昨年の夏ぐらい、西加奈子氏の『i』という小説を買った。



もうすでに夏に2回ぐらい読み返していて、本のページも付箋だらけだ。

主人公のアイは、シリアから養子として裕福なアメリカ人の父、そして日本人の母のもとへ迎えられる。しかし、アイは自分の「恵まれている」という立場に罪悪感を抱き続け、ノートに死んだ人の数を書き続けている。

それで、この文庫本に収録されている又吉直樹さんと、西さんの対談でこのようなことが書かれていた。

「私自身は親の愛を疑わなかったんです。でもあるとき友達と話をしてたら、その子すこくデリケートで、この人たち、なんでこんな私によくしてくれるれるのかなって思っていたんだって。実の親なんですよ」p315
「その子は、親が可愛がってくれるのはそういうシステムだからだと思っていたんですって。驚いたと同時に、親の愛を疑うことって、自分のアイデンティティも疑うんだろうなって」p315


うわあ、なんかわかるかも、と思った。わたしもこの西さんの友人みたいに、なんでこんな親切にしてくれるんだろうと思っていたし、わたしを可愛がってくれるのは親という立場上だからだと思っていたし、というか、今でも多分思ってしまっている。

だからだろうか、ここでいうアイデンティティがないというか、わたしには全て誰かの許可なしで動いてはいけない、という思い込みがある。

怒りたいとき、誰かに「わたし、怒っていいですか」と聞きたくなる。
泣きたいとき、誰かに「わたし、泣いてもいいですか」と聞きたくなる。
笑いたいとき、誰かに「わたし、笑ってもいいですか」と聞きたくなる。

実際には聞かないけれど、その場の雰囲気を見て、人からの許可が得られたかな、というとき、初めて感情という形で表に出せる。

でもこれ、多分間違っているんだよな、とも思う。これってよくないな、と思っていて、じゃあどういう風に出していったらいいのかなあ、自分に喜怒哀楽を表に出したり、話したりする権利はあるのか、許されるのか、とひとりで考えてしまっている。

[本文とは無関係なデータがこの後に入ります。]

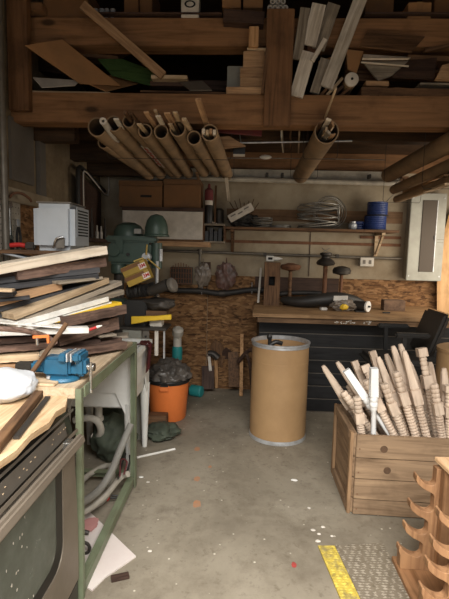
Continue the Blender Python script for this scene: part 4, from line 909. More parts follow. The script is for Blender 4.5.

ちなみにこのあとの対談で、又吉さんがこんなことを言う。


「アイちゃんは確かに恵まれている。でもそういう人を守ってくれる表現って意外と少なくないですか?虐げられる人は、もちろんしんどいけれど、恵まれている人は悩んだらあかんような風潮もあるじゃないですか。『お前ぐらいで文句言うなよ』って永遠に言い続けられる、みたいな。人それぞれの悩みや苦しみって、数値化して比べられない。だから自分の痛みはきちんと痛みとして受け止めながら周りの人の気持ちも理解できるようになればいいんだけど、今、逆に行ってるじゃないですか」p315


これを読んで、ああ、痛いときは痛いって、他の人は痛くなくてもわたしは痛いって思っていいんだな、と思った。と同時に、恵まれていても、悩んだり苦しんだりしてもいいんだなあ、と思った。ずっとそれをやってこなかったから、よくわからないところもあるけれど、少しずつ気持ちの蓋をあけていっていいのだろうか。誰かの許可なく、泣いたり、怒ったり、笑ったり、話したり。そうやって気持ちを出していっていいのだろうか。出して、相手の気持ちも理解できるようになることが、コミュニケーション、なのかな。
だとしたら、やっぱり少しずつでもいいから、コミュニケーションをとれるようになりたいな、と思う。


この小説は、よしもとばななの『キッチン』の次に大切な小説になった。